Book speculates on the spy in Churchill’s Admiralty in early days of WWII

“Churchill’s Mole Hunt”, a recently-published book of historical fiction, explores the murky world of espionage in London at the beginning of the Second World War that surrounded the Russian émigré Anna Wolkoff and US embassy cipher clerk spy Tyler Kent.

The book, by author and journalist John Tilston, goes behind the scenes of historic events when Winston Churchill returned to the British government as First Lord of the Admiralty.

Just after midnight on October 13th 1939, Captain Gunther Prien surfed German U-Boat 47 on the incoming tide through tricky defences and into the British Royal Navy’s main base at Scapa Flow in northern Scotland.

There were few chinks in the defences, and Churchill had ordered the Royal Navy to move quickly to plug the remaining gaps with two more sunken ships to add to those already in place and to the submarine nets.

The gap in the southern entrance to Scapa Flow was just metres wide.

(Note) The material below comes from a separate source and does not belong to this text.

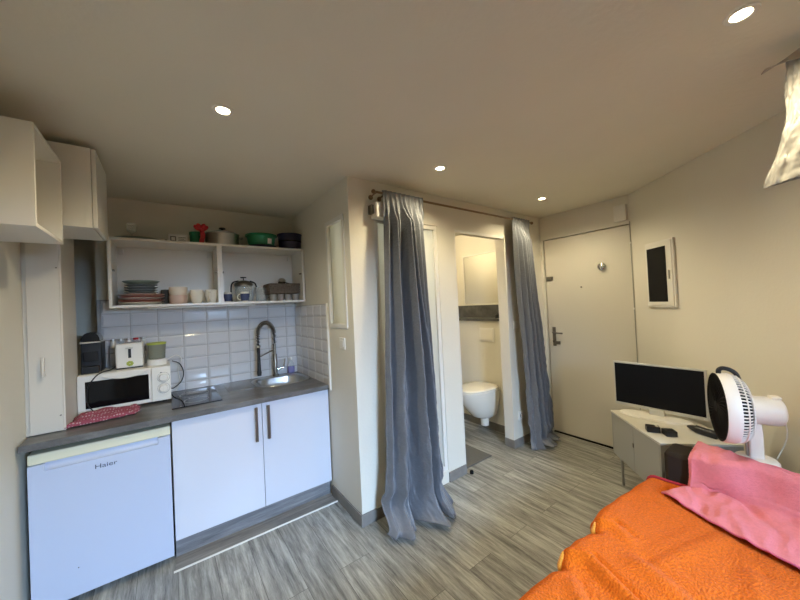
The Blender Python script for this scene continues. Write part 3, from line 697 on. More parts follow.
# coffee machine
cm = thing('coffee_machine', (-.435, 3.03, MZ1), 'black capsule coffee machine with silver band on the microwave', 'coffee machine')
cxm = -.418
def half_round(x0, x1, y0, y1, z0, z1, zc, n=10):
    """body whose top is rounded across X"""
    r = (x1 - x0) / 2; prof = [(x0, z0), (x0, zc)] + [((x0 + x1) / 2 - r * math.cos(PI * k / n), zc + (z1 - zc) * math.sin(PI * k / n)) for k in range(1, n)] + [(x1, zc), (x1, z0)]
    vs = [(p[0], y, p[1]) for y in (y0, y1) for p in prof]; k = len(prof)
    return MB().add(vs, [tuple(range(k)), tuple(range(2 * k - 1, k - 1, -1))] + [(i, (i + 1) % k, k + (i + 1) % k, k + i) for i in range(k)])
build(half_round(-.482, -.380, 2.99, 3.17, MZ1, 1.38, 1.358), 'body', M['blackp'], cm, bevel=.004)
build(half_round(-.479, -.383, 2.965, 3.12, 1.370, 1.432, 1.374), 'lid', M['blackg'], cm, bevel=.003)
build(MB().box(-.483, -.378, 2.955, 3.13, 1.358, 1.370), 'band', M['chrome'], cm, bevel=.003)
build(MB().box(-.468, -.394, 2.972, 2.992, 1.235, 1.30), 'brew_panel', M['hob'], cm, bevel=.004)
build(MB().box(-.474, -.386, 2.93, 2.992, MZ1, 1.205), 'drip_tray', M['blackp'], cm, bevel=.004)
# toaster
ts = thing('toaster', (-.235, 3.02, MZ1), 'white toaster with a green flower sticker on the microwave', 'toaster')
build(MB().box(-.308, -.155, 2.965, 3.125, MZ1 + .006, MZ1 + .178), 'body', M['whitepl'], ts, bevel=.012)
build(MB().box(-.304, -.16, 2.97, 3.12, MZ1, MZ1 + .01), 'base', M['blackp'], ts)
build(MB().box(-.238, -.222, 2.9635, 2.9652, MZ1 + .075, MZ1 + .150), 'lever_slot', M['blackp'], ts)
build(MB().box(-.250, -.210, 2.943, 2.963, MZ1 + .140, MZ1 + .150), 'lever', M['silverp'], ts, bevel=.003)
for yy in (3.015, 3.065): build(MB().box(-.292, -.17, yy - .011, yy + .011, MZ1 + .176, MZ1 + .1795), 'bread_slot', M['blackp'], ts)
fw_ = MB()
for k in range(7):
    a = 2 * PI * k / 7; fw_.lathe([(0, -.0016), (.0085, -.0012), (.0088, 0)], (-.230 + .012 * math.cos(a), 2.9652, MZ1 + .035 + .010 * math.sin(a)), 12, 'y')
build(fw_, 'flower_sticker', M['green_lid'], ts)
# blender jar
bj = thing('blender', (-.075, 3.03, MZ1), 'small blender jar with lime green lid on white base on the microwave', 'blender')
bc = (-.078, 3.02, MZ1)
build(MB().lathe([(0, 0), (.062, 0), (.064, .01), (.058, .042), (0, .044)], bc, 32), 'base', M['whitepl'], bj, smooth=True)
build(MB().lathe([(0, .045), (.050, .045), (.056, .15), (.054, .15), (.048, .05), (0, .05)], bc, 32), 'jar', M['jarg'], bj, smooth=True)
build(MB().lathe([(.0, .15), (.059, .15), (.059, .164), (.03, .168), (0, .169)], bc, 32), 'lid', M['green_lid'], bj, smooth=True)
# spice rack behind (jars)
rk = thing('spice_rack', (-.25, 3.16, MZ1), 'low wire rack behind toaster and coffee machine', 'rack')
rw = MB(); rw.tube([(-.36, 3.135, 1.30), (-.14, 3.135, 1.30)], .003, 6); rw.tube([(-.36, 3.185, 1.30), (-.14, 3.185, 1.30)], .003, 6)
for xx in (-.36, -.14):
    for yy in (3.135, 3.185): rw.tube([(xx, yy, MZ1), (xx, yy, 1.32)], .003, 6)
rw.box(-.36, -.14, 3.137, 3.183, 1.296, 1.299)
build(rw, 'frame', M['steel'], rk)
sl = ['spice jar on the rack nearest the coffee machine', 'second spice jar on the rack from the coffee machine', 'spice jar in the middle of the wire rack', 'red-capped spice jar on the rack above the toaster', 'spice jar on the rack nearest the blender']
for k in range(5):
    j = thing('spice_jar', (-.335 + k * .043, 3.16, 1.299), sl[k], 'jar', 'spice jars on the rack')
    build(MB().lathe([(0, 0), (.017, 0), (.018, .03), (.015, .05), (0, .05)], (-.335 + k * .043, 3.16, 1.299), 16), 'jar', M['glass' if k % 2 else 'paper'], j, smooth=True)
    build(MB().lathe([(.0, .05), (.016, .05), (.016, .064), (0, .065)], (-.335 + k * .043, 3.16, 1.299), 16), 'cap', M['red' if k == 3 else 'steel'], j, smooth=True)
# cables
def cable(pts, r, m_, lab, parent=None, nm='power_cable'):
    o = build(MB().tube(smooth_path(pts, 8), r, 8), nm, m_, parent, smooth='all')
    if parent is None: tag(o, lab, 'cable')
    return o
cable([(.012, 3.12, 1.16), (.06, 3.13, 1.13), (.085, 3.13, 1.06), (.07, 3.13, .99), (.02, 3.12, .945), (.0, 3.205, .93)], .004, M['blackp'], None, mw)
cable([(-.02, 3.08, 1.178), (.04, 3.14, 1.20), (.075, 3.16, 1.16), (.05, 3.17, 1.08), (.06, 3.17, .98), (.03, 3.17, .91)], .003, M['whitepl'], 'thin white power cable hanging behind the blender to the worktop')
cable([(-.31, 3.03, MZ1 + .02), (-.33, 2.94, MZ1 + .010), (-.37, 2.875, MZ1 + .006), (-.40, 2.848, MZ1 - .02), (-.43, 2.846, 1.08), (-.435, 2.846, .98), (-.41, 2.846, .93)], .0035, M['blackp'], 'black power cable looping from the toaster down over the microwave door')

# tea towel
def towelf(u_, v_):
    x = -.50 + .31 * u_ + .02 * math.sin(v_ * 3); y = 2.60 + .20 * v_ + .05 * u_
    ed = min(u_, 1 - u_, v_, 1 - v_)
    e = min(1, ed / .10)
    z = .907 + e * (.020 + .014 * math.sin(u_ * 9 + v_ * 4) * math.cos(v_ * 5 + 1) + .012 * noise.noise(Vector((u_ * 6, v_ * 6, 3)))) + .02 * e * (1 - u_) * v_
    x += .012 * noise.noise(Vector((v_ * 5, u_ * 5, 1))); y += .012 * noise.noise(Vector((v_ * 4, u_ * 7, 8)))
    return (x, y, max(z, .905))
o = build(MB().grid(towelf, 44, 34), 'tea_towel', M['towel'], smooth='all', solid=.006); tag(o, 'crumpled red dotted tea towel on the worktop before the microwave', 'towel')

# ------------------------------------------------------------------ switches, sockets
def plate_thing(name, c, axis, lab, cat, socket=False, size=.08):
    t_ = thing(name, c, lab, cat); x, y, z = c; h = size / 2
    if axis == 'y':
        build(MB().box(x - h, x + h, y - .010, y, z - h, z + h), 'plate', M['whitepl'], t_, bevel=.003)
        if socket:
            build(MB().lathe([(0, .001), (.019, .001), (.020, -.012), (.023, -.012), (.023, 0)], (x, y - .004, z), 24, 'y'), 'socket_well', M['cabgrey'], t_, smooth=True)
            for dx in (-.009, .009): build(MB().cyl((x + dx, y - .0125, z), (x + dx, y - .0105, z), .003, n=10), 'pin_hole', M['ink'], t_)
        else: build(MB().box(x - h * .6, x + h * .6, y - .014, y - .009, z - h * .6, z + h * .6), 'rocker', M['lam'], t_, bevel=.002)
    else:
        build(MB().box(x - .010, x, y - h, y + h, z - h, z + h), 'plate', M['whitepl'], t_, bevel=.003)
        build(MB().box(x - .014, x - .009, y - h * .6, y + h * .6, z - h * .6, z + h * .6), 'rocker', M['lam'], t_, bevel=.002)
    return t_
plate_thing('light_switch', (1.04, 2.165, 1.252), 'x', 'white light switch below the glazed niche', 'light switch', size=.085)
plate_thing('light_switch', (2.925, 1.984, 1.25), 'y', 'white light switch beside the curtain right of the bathroom doorway', 'light switch')
plate_thing('wall_socket', (2.935, 1.984, .307), 'y', 'white wall socket low on the wall right of the bathroom doorway', 'socket', True, .085)
ds = thing('door_stop', (2.12, 1.955, 0), 'small black door stop on the floor beside the doorway skirting', 'door stop')
build(MB().lathe([(0, 0), (.016, 0), (.016, .022), (.012, .028), (0, .028)], (2.118, 1.95, 0), 18), 'rubber', M['black_matte'], ds, smooth=True)

# ------------------------------------------------------------------ blind cassette, curtain rod, curtains
bc_ = thing('roller_blind', (1.5, 1.96, 2.17), 'white roller blind box above the shower window behind the curtain', 'blind')
build(MB().box(1.222, 1.60, 1.905, 1.984, 2.155, 2.262), 'cassette', M['lam'], bc_, bevel=.003)
build(MB().box(1.200, 1.222, 1.935, 1.984, 2.185, 2.250), 'end_bracket', M['darksteel'], bc_, bevel=.002)
rd = thing('curtain_rod', (2.17, 1.88, 2.31), 'long thin bronze curtain rod running along the bathroom wall', 'curtain rod')
RY, RZ = 1.888, 2.325
build(MB().cyl((1.20, RY, RZ), (3.17, RY, RZ), .009, n=14), 'rod', M['bronze'], rd, smooth=True)
for xx in (1.205, 3.165):
    build(MB().ball((xx + (-.012 if xx < 2 else .012), RY, RZ), .016), 'finial', M['bronze'], rd, smooth='all')
for xx in (1.225, 1.30, 2.30, 3.135):
    if xx == 2.30: continue
    w = MB().tube([(xx, RY, RZ), (xx, 1.93, RZ + .002), (xx, 1.984, RZ - .01)], .0055, 8); w.cyl((xx, 1.977, RZ - .01), (xx, 1.984, RZ - .01), .018, n=16)
    build(w, 'bracket', M['bronze'], rd, smooth=True)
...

Yet 31-year-old Prien, in a display of skilful navigation, guided his boat through to the very heart of the Royal Navy’s base and sank the battleship Royal Oak, condemning 832 men to a watery grave. Prien was hailed as a hero of the Third Reich and personally decorated by Hitler.

But questions remain about how Prien and his commander Rear Admiral Karl Doenitz got such pinpoint information.

The “Official History of the Second World War: The War at Sea Volume One”, published by the British government (Her Majesty's Stationary Office) in 1954 concluded that “There has been a good deal of criticism of the [Royal Navy] intelligence provided from London … It must be admitted that, during the early months of the war, the procurement by the enemy of intelligence regarding our warship dispositions and movements was superior to our own”.

Did the Germans have a well-placed spy in London? We’ll now never know for sure because immediately after the War a senior officer in the Royal Navy ordered that sensitive papers be burned. But Churchill is known to have suspected there was an enemy spy within the Admiralty.

“Churchill’s Mole Hunt” is a fictional account based on detailed historical research of the key characters involved: from Roosevelt and Churchill, through US Ambassador Joe Kennedy, renegade Scottish MP Jock Ramsay and MI5’s Maxwell Knight and Joan Miller, to real life spies Wolkoff and Kent. It extends from the early London blackouts, through the sinking of Royal Oak, the Battle of River Plate and the theft of secret correspondence between Roosevelt and Churchill.

It follows a joint Scotland Yard/MI5 investigation around Westminster, Whitehall, Kensington, Pimlico, the smart embassies and pubs of central London and the gentlemen’s clubs of Pall Mall. It delves into the dealings of The Right Club to identify and trap the spy at the heart of Churchill’s Admiralty, and reveals why this has never subsequently came to light.